--- begin ---

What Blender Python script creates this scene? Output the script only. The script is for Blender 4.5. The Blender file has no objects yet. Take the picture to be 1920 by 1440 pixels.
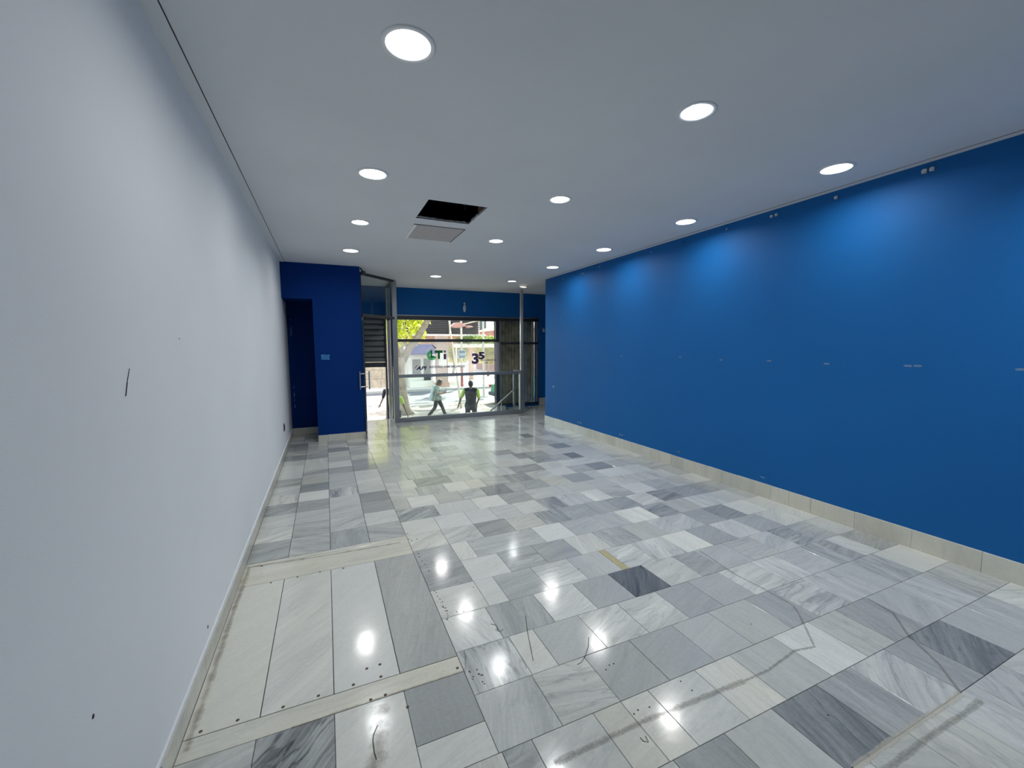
import bpy, bmesh, math, random
from math import radians, sin, cos, pi
from mathutils import Vector, Matrix
random.seed(7)
SC = bpy.context.scene
COL = SC.collection

# ------------------------------------------------------------------ camera
def make_camera():
    yaw, pitch, roll = radians(23.835), radians(5.198), radians(-0.27)
    f = Vector((sin(yaw)*cos(pitch), cos(yaw)*cos(pitch), -sin(pitch)))
    r = Vector((cos(yaw), -sin(yaw), 0)); u = r.cross(f)
    R = r*cos(roll) + u*sin(roll); U = u*cos(roll) - r*sin(roll)
    m = Matrix(((R.x, U.x, -f.x, 0), (R.y, U.y, -f.y, 0), (R.z, U.z, -f.z, 1.62), (0, 0, 0, 1)))
    cd = bpy.data.cameras.new('camera'); cd.sensor_width = 36; cd.lens = 787.5/1920*36
    cd.clip_start = 0.02; cd.clip_end = 400
    co = bpy.data.objects.new('camera', cd); COL.objects.link(co); co.matrix_world = m
    SC.camera = co
make_camera()

# ------------------------------------------------------------------ world, sun, exposure
LAMP_W = 7.9          # power of one ceiling lamp
SUN_E = 22.0
SKY_S = 1.0
w = bpy.data.worlds.new('World'); SC.world = w; w.use_nodes = True
nt = w.node_tree; nt.nodes.clear()
sky = nt.nodes.new('ShaderNodeTexSky'); sky.sky_type = 'NISHITA'; sky.sun_disc = False
sky.sun_elevation = radians(46); sky.sun_rotation = radians(60); sky.air_density = 1.0; sky.dust_density = 1.0
bg = nt.nodes.new('ShaderNodeBackground'); bg.inputs[1].default_value = SKY_S
wo = nt.nodes.new('ShaderNodeOutputWorld'); hs = nt.nodes.new('ShaderNodeHueSaturation'); hs.inputs['Saturation'].default_value = 0.45; nt.links.new(sky.outputs[0], hs.inputs['Color']); nt.links.new(hs.outputs[0], bg.inputs[0]); nt.links.new(bg.outputs[0], wo.inputs[0])
sd = bpy.data.lights.new('sun', 'SUN'); sd.energy = SUN_E; sd.angle = radians(0.6); sd.color = (1.0, 0.90, 0.76)
so = bpy.data.objects.new('sun', sd); COL.objects.link(so)
sun_dir = Vector((0.55, 0.72, 0.80)).normalized()
so.rotation_euler = sun_dir.to_track_quat('Z', 'Y').to_euler(); so.location = (30, 20, 30)
SC.view_settings.view_transform = 'Standard'; SC.view_settings.look = 'None'
SC.view_settings.gamma = 1.0; SC.view_settings.use_curve_mapping = False
SC.view_settings.exposure = 0.0
SC.cycles.max_bounces = 10; SC.cycles.diffuse_bounces = 5; SC.cycles.glossy_bounces = 4; SC.cycles.transparent_max_bounces = 24
SC.cycles.caustics_reflective = False; SC.cycles.caustics_refractive = False
SC.cycles.sample_clamp_indirect = 6.0

# ------------------------------------------------------------------ materials
def new_mat(name):
    m = bpy.data.materials.new(name); m.use_nodes = True
    n = m.node_tree; b = n.nodes['Principled BSDF']
    return m, n, b
def simple(name, col, rough=0.5, metal=0.0, bump=0.0, bscale=60, var=0.0, vscale=3, spec=None):
    m, n, b = new_mat(name)
    b.inputs['Base Color'].default_value = (*col, 1); b.inputs['Roughness'].default_value = rough; b.inputs['Metallic'].default_value = metal
    if spec is not None: b.inputs['Specular IOR Level'].default_value = spec
    g = n.nodes.new('ShaderNodeNewGeometry')
    if var > 0:
        t = n.nodes.new('ShaderNodeTexNoise'); t.inputs['Scale'].default_value = vscale; t.inputs['Detail'].default_value = 5
        n.links.new(g.outputs['Position'], t.inputs['Vector'])
        r = n.nodes.new('ShaderNodeValToRGB')
        r.color_ramp.elements[0].position = 0.3; r.color_ramp.elements[1].position = 0.7
        r.color_ramp.elements[0].color = (*[c*(1-var) for c in col], 1); r.color_ramp.elements[1].color = (*[min(1, c*(1+var)) for c in col], 1)
        n.links.new(t.outputs[0], r.inputs[0]); n.links.new(r.outputs[0], b.inputs['Base Color'])
    if bump > 0:
        t = n.nodes.new('ShaderNodeTexNoise'); t.inputs['Scale'].default_value = bscale; t.inputs['Detail'].default_value = 3
        n.links.new(g.outputs['Position'], t.inputs['Vector'])
        bp = n.nodes.new('ShaderNodeBump'); bp.inputs['Strength'].default_value = bump; bp.inputs['Distance'].default_value = 0.002
        n.links.new(t.outputs[0], bp.inputs['Height']); n.links.new(bp.outputs[0], b.inputs['Normal'])
    return m
def emit(name, col, s):
    m = bpy.data.materials.new(name); m.use_nodes = True; n = m.node_tree; n.nodes.clear()
    e = n.nodes.new('ShaderNodeEmission'); e.inputs[0].default_value = (*col, 1); e.inputs[1].default_value = s
    o = n.nodes.new('ShaderNodeOutputMaterial'); n.links.new(e.outputs[0], o.inputs[0]); return m
def glass(name, tint=(0.93, 0.97, 0.96), refl=1.0):
    m = bpy.data.materials.new(name); m.use_nodes = True; n = m.node_tree; n.nodes.clear()
    t = n.nodes.new('ShaderNodeBsdfTransparent'); t.inputs[0].default_value = (*tint, 1)
    g = n.nodes.new('ShaderNodeBsdfGlossy'); g.inputs['Roughness'].default_value = 0.02
    f = n.nodes.new('ShaderNodeFresnel'); ge = n.nodes.new('ShaderNodeNewGeometry')
    mi = n.nodes.new('ShaderNodeMapRange'); mi.inputs[3].default_value = 1.45; mi.inputs[4].default_value = 1/1.45   # same reflectance on both faces
    n.links.new(ge.outputs['Backfacing'], mi.inputs[0]); n.links.new(mi.outputs[0], f.inputs[0])
    mu = n.nodes.new('ShaderNodeMath'); mu.operation = 'MULTIPLY'; mu.inputs[1].default_value = refl
    x = n.nodes.new('ShaderNodeMixShader'); o = n.nodes.new('ShaderNodeOutputMaterial')
    n.links.new(f.outputs[0], mu.inputs[0]); n.links.new(mu.outputs[0], x.inputs[0])
    n.links.new(t.outputs[0], x.inputs[1]); n.links.new(g.outputs[0], x.inputs[2]); n.links.new(x.outputs[0], o.inputs[0])
    return m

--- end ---

- **What you should do**
In the lines above, locate the string "scene". Copy every line where it occurs.

- **Output for this task**
What Blender Python script creates this scene? Output the script only. The script is for Blender 4.5. The Blender file has no objects yet. Take the picture to be 1920 by 1440 pixels.
SC = bpy.context.scene